Brasil: ¿sin orden ni progreso?
A través del ‘impeachment’ el Congreso encontró un medio para controlar desbordes populares
El proceso de destitución de la presidenta Dilma Rousseff está enmarcado en los procedimientos constitucionales que rigen para la impugnación de este tipo en Brasil. Contrariamente a la figura que sus seguidores esgrimen, no se trata de un “golpe de Estado”, toda vez que se observa rigurosamente la norma, como cuando se intentó derrumbar a Getulio Vargas en 1954 (provocando su dramático suicidio), o durante el juicio seguido a Fernando Collor de Melho, quien en 1992 prefirió renunciar a la primera magistratura antes que enfrentar el oprobio de su despido.

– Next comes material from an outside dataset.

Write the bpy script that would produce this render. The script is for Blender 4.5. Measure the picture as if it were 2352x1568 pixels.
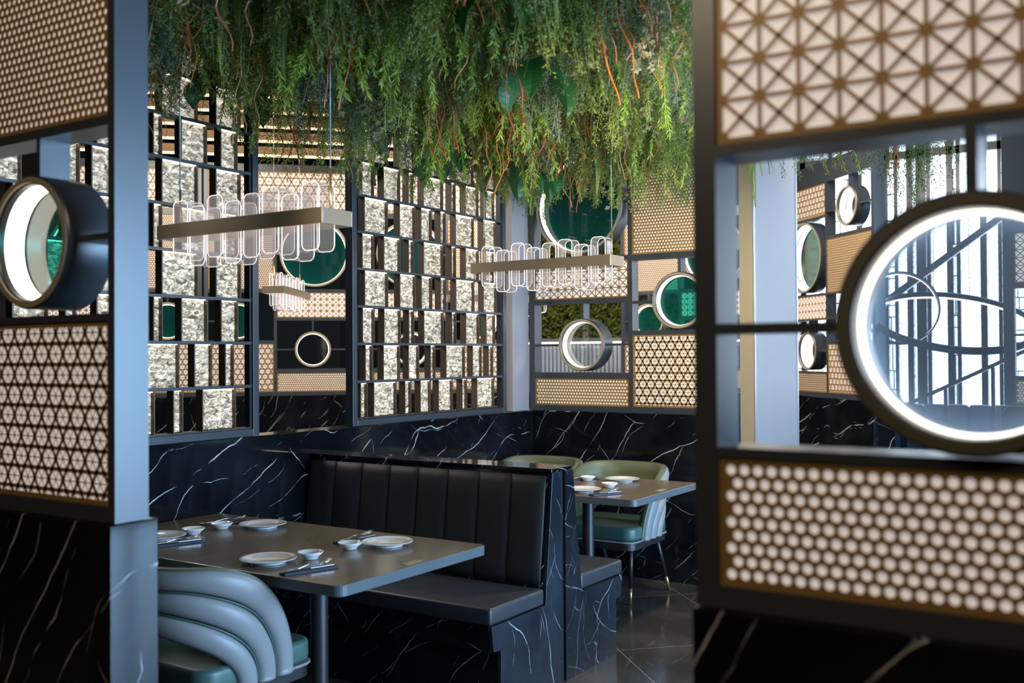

La lectura que se hace criticando la decisión de los asambleístas brasileños es cuando menos ligera y apresurada. Los miles de folios acumulados para sustentar la demanda de impeachment (juicio político) contra Rousseff se reduce a un argumento primordial: el haber acudido a fondos de bancos públicos extras para maquillar los déficits fiscales de 2014 y 2015. En verdad no se reprocha delito alguno intuito persona a la Presidenta, seguramente para no complicar el mecanismo de acusación. Pero la integridad de Dilma resulta accesoria al objetivo final perseguido, que es simplemente emitir una señal a la ciudadanía que su protesta contra la corrupción galopante ha sido escuchada, y en ese sentido se sacrifica la cabeza emblemática de un Estado podrido. Los millones de brasileños que llenaron las calles en frecuentes manifestaciones antigubernamentales durante los últimos dos años no pueden ser todos derechistas, sino gente hastiada con el abuso indecoroso de la gestión administrativa. A través del impeachment, el Congreso brasileño encontró un medio para controlar desbordes populares, en un ambiente de continua recesión de la economía y de la manifiesta ineptitud para enfrentarla. Sin embargo, también es cierto que el súbito alejamiento de Dilma no solucionará la situación, sino más bien, al menos inicialmente, provocará una sensación de inestabilidad, hasta que el futuro gobierno de Michel Temer (hoy vicepresidente) se consolide o decida convocar a elecciones anticipadas. En el primer caso será un statu quo a prolongarse al 2018; y en el segundo, una oportunidad para Lula y las fuerzas populares de izquierda de retomar el gobierno. Temer tendrá que afrontar una profunda crisis económica, que alimentará la hostilidad de los movimientos sociales. Las circunstancias anotadas no son de buen augurio para el resto de la región latinoamericana, porque el desorden de la potencia brasileña repercutirá negativamente entre sus vecinos, particularmente en Bolivia, tan dependiente de la venta de su gas natural.
Por otro lado, previsiblemente la tendencia política de Mauricio Macri amalgamará más fácilmente a la Argentina con el nuevo orden brasileño para mover el tablero geopolítico, por ejemplo, hacia la Alianza del Pacífico (Colombia, México, Chile, Perú), tan apreciada por Estados Unidos para poner en acción el proyecto transpacífico que pretende controlar el comercio mundial. Este esquema supone empujar hacia la marginalidad a los países de la Alianza Bolivariana para los Pueblos de Nuestra América (Alba), o lo que queda de esa entidad.
Finalmente, Itamaraty, la influyente Cancillería de Brasil, recuperará su antiguo poder, postrada en los últimos 10 años en labores de rutina y al margen de las principales decisiones geopolíticas, que fue siempre su verdadera vocación.